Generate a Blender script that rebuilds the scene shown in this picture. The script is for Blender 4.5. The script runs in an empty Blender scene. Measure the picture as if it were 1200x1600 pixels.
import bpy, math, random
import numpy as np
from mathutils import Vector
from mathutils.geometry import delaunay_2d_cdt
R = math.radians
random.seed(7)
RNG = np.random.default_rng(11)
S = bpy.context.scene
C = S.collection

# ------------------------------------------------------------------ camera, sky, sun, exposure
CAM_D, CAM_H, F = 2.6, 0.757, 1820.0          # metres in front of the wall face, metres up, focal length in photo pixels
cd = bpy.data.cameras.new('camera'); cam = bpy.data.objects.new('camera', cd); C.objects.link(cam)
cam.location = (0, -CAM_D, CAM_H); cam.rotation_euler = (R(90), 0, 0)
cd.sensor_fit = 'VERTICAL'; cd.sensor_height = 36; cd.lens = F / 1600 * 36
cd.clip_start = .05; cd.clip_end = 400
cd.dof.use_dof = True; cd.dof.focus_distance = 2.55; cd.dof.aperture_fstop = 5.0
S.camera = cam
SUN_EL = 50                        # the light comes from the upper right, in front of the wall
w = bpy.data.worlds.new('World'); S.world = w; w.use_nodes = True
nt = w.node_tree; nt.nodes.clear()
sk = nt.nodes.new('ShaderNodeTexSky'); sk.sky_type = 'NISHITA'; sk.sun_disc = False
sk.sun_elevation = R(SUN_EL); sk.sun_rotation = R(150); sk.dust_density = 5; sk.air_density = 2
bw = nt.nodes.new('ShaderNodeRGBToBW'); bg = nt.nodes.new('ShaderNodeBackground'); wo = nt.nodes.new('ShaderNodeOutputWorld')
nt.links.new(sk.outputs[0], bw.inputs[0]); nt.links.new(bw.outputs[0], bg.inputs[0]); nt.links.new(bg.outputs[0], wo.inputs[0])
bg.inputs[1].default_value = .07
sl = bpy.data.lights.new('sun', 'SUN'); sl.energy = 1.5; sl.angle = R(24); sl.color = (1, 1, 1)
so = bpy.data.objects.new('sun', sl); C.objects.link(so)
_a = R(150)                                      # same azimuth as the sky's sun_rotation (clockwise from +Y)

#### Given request
Copy the lines from the start of the data verbatim, stopping after the line containing "C = S.collection".

#### Response for this exercise
Generate a Blender script that rebuilds the scene shown in this picture. The script is for Blender 4.5. The script runs in an empty Blender scene. Measure the picture as if it were 1200x1600 pixels.
import bpy, math, random
import numpy as np
from mathutils import Vector
from mathutils.geometry import delaunay_2d_cdt
R = math.radians
random.seed(7)
RNG = np.random.default_rng(11)
S = bpy.context.scene
C = S.collection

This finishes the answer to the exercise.